I can be any of these three types of people, but I tend to be the reluctant reader. I’ve always been a self-conscious speaker, because I stumble over my words. Good thing I can practice at these meetings! It actually helps to listen to myself. For example, if I struggle with a sentence, I make sure to mark the spot and see if I can smooth it out later.

As much as I love writing and reading my work, my favorite part is the feedback session. Over the years I’ve received countless writing advice from trustworthy writers, and I like to absorb all that I can to become a better writer. Naturally, I want other writers to feel like they’re receiving constructive feedback—something they can use and not just think about. At the last group meeting, our critique got intensely detailed. For about twenty minutes, we pondered if it was right for a particular character to drink Bass Pale Ale. Yes, I know how silly that sounds, but we were all serious! Is this character really a Bass guy? Or would he drink Guinness? Decisions, decisions (As a non-drinker, I tried to play along).

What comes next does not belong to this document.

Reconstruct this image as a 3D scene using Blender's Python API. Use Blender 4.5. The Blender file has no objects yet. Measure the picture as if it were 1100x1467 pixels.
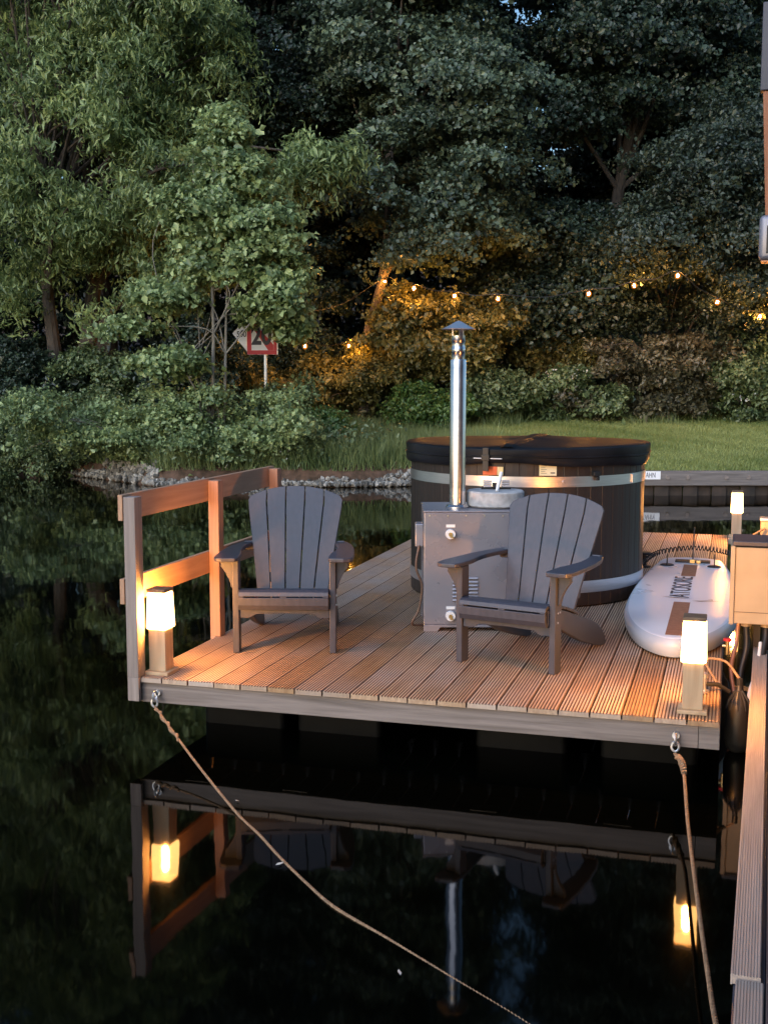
import bpy, bmesh, math, random
import numpy as np
from mathutils import Vector, Matrix

random.seed(7)
R = math.radians
SC = bpy.context.scene
COL = SC.collection

# ------------------------------------------------------------------ camera
CAM_H = 1.946
FPX = 1700.0
PITCH = math.atan(193.5 / FPX)
cam_d = bpy.data.cameras.new('camera')
cam = bpy.data.objects.new('camera', cam_d); COL.objects.link(cam)
cam.location = (0, 0, CAM_H)
cam.rotation_euler = (math.pi / 2 - PITCH, 0, 0)
cam_d.sensor_fit = 'VERTICAL'; cam_d.sensor_height = 36.0
cam_d.lens = 36.0 * FPX / 1467.0
cam_d.clip_start = 0.05; cam_d.clip_end = 1500
SC.camera = cam

# ------------------------------------------------------------------ sky, sun, exposure
SUN_EL, SUN_ROT = R(10), R(215)          # low evening light from behind the viewer's left
w = bpy.data.worlds.new('World'); SC.world = w; w.use_nodes = True
wn = w.node_tree
bg = wn.nodes['Background']
sky = wn.nodes.new('ShaderNodeTexSky'); sky.sky_type = 'NISHITA'; sky.sun_disc = False
sky.sun_elevation = SUN_EL; sky.sun_rotation = SUN_ROT
sky.altitude = 0; sky.air_density = 1.0; sky.dust_density = 1.5; sky.ozone_density = 2.8
wn.links.new(sky.outputs[0], bg.inputs[0]); bg.inputs[1].default_value = 0.065
sun_d = bpy.data.lights.new('sun', 'SUN'); sun_d.energy = 0.75; sun_d.angle = R(60)
sun_d.color = (0.70, 0.80, 1.0)
sun = bpy.data.objects.new('sun', sun_d); COL.objects.link(sun)
sdir = Vector((math.sin(SUN_ROT) * math.cos(R(40)), math.cos(SUN_ROT) * math.cos(R(40)), math.sin(R(40))))
sun.rotation_euler = sdir.to_track_quat('Z', 'Y').to_euler()
vs = SC.view_settings
vs.view_transform = 'Standard'; vs.look = 'None'; vs.exposure = 1.9; vs.gamma = 1.0
SC.render.engine = 'CYCLES'
SC.cycles.use_denoising = True
SC.cycles.max_bounces = 6; SC.cycles.transparent_max_bounces = 6
SC.cycles.sample_clamp_indirect = 4.0
SC.cycles.caustics_reflective = False; SC.cycles.caustics_refractive = False

# ------------------------------------------------------------------ pixel -> world (photo pixels 1100 x 1467)
def ray(px, py):
    a = (px - 550) / FPX; b = -(py - 733.5) / FPX
    return Vector((a, math.cos(PITCH) + b * math.sin(PITCH), -math.sin(PITCH) + b * math.cos(PITCH)))
def at_z(px, py, z):
    d = ray(px, py); return Vector((0, 0, CAM_H)) + d * ((z - CAM_H) / d.z)
def at_y(px, py, y):
    d = ray(px, py); return Vector((0, 0, CAM_H)) + d * (y / d.y)

# ------------------------------------------------------------------ materials
def mat(name, color, rough=0.5, metal=0.0, spec=0.5):
    m = bpy.data.materials.new(name); m.use_nodes = True
    b = m.node_tree.nodes['Principled BSDF']
    b.inputs['Base Color'].default_value = (*color, 1)
    b.inputs['Roughness'].default_value = rough
    b.inputs['Metallic'].default_value = metal
    b.inputs['Specular IOR Level'].default_value = spec
    return m
def nd(m, t, **kw):
    n = m.node_tree.nodes.new(t)
    for k, v in kw.items():
        if k in n.inputs: n.inputs[k].default_value = v
        else: setattr(n, k, v)
    return n
def lk(m, a, b): m.node_tree.links.new(a, b)
def bsdf(m): return m.node_tree.nodes['Principled BSDF']
def ramp(m, stops):
    n = m.node_tree.nodes.new('ShaderNodeValToRGB')
    e = n.color_ramp.elements
    while len(e) > 1: e.remove(e[-1])
    e[0].position = stops[0][0]; e[0].color = (*stops[0][1], 1)
    for p, c in stops[1:]:
        x = e.new(p); x.color = (*c, 1)
    return n
def noise_mat(name, c1, c2, scale=8, rough=0.5, bump=0.0, stretch=(1, 1, 1), metal=0, detail=5, spec=0.5, rvar=0.0, lo=0.3, hi=0.7):
    m = mat(name, c1, rough, metal, spec)
    tc = nd(m, 'ShaderNodeTexCoord'); mp = nd(m, 'ShaderNodeMapping')
    mp.inputs['Scale'].default_value = stretch
    no = nd(m, 'ShaderNodeTexNoise'); no.inputs['Scale'].default_value = scale; no.inputs['Detail'].default_value = detail
    lk(m, tc.outputs['Object'], mp.inputs[0]); lk(m, mp.outputs[0], no.inputs['Vector'])
    r = ramp(m, [(lo, c1), (hi, c2)]); lk(m, no.outputs[0], r.inputs[0])
    lk(m, r.outputs[0], bsdf(m).inputs['Base Color'])
    if rvar:
        mr = nd(m, 'ShaderNodeMapRange'); mr.inputs[3].default_value = rough - rvar; mr.inputs[4].default_value = rough + rvar
        lk(m, no.outputs[0], mr.inputs[0]); lk(m, mr.outputs[0], bsdf(m).inputs['Roughness'])
    if bump:
        bp = nd(m, 'ShaderNodeBump'); bp.inputs['Strength'].default_value = bump; bp.inputs['Distance'].default_value = 0.01
        lk(m, no.outputs[0], bp.inputs['Height']); lk(m, bp.outputs[0], bsdf(m).inputs['Normal'])
    return m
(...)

I do worry, however, that some feedback will go unheard. Writers can’t help but feel a small stab whenever they receive critiques. There are some who can swallow their pride, and there are others who feel the need to defend their every word. I’m sure people have felt the frustration of explaining a critique only to find a writer completely intolerant to the idea that maybe – just maybe – they have committed a fault in their writing. Because of this, I sometimes prefer writing feedback, rather than giving it to the person upfront (yay reader’s reports!)

I’m so excited for more writing sessions!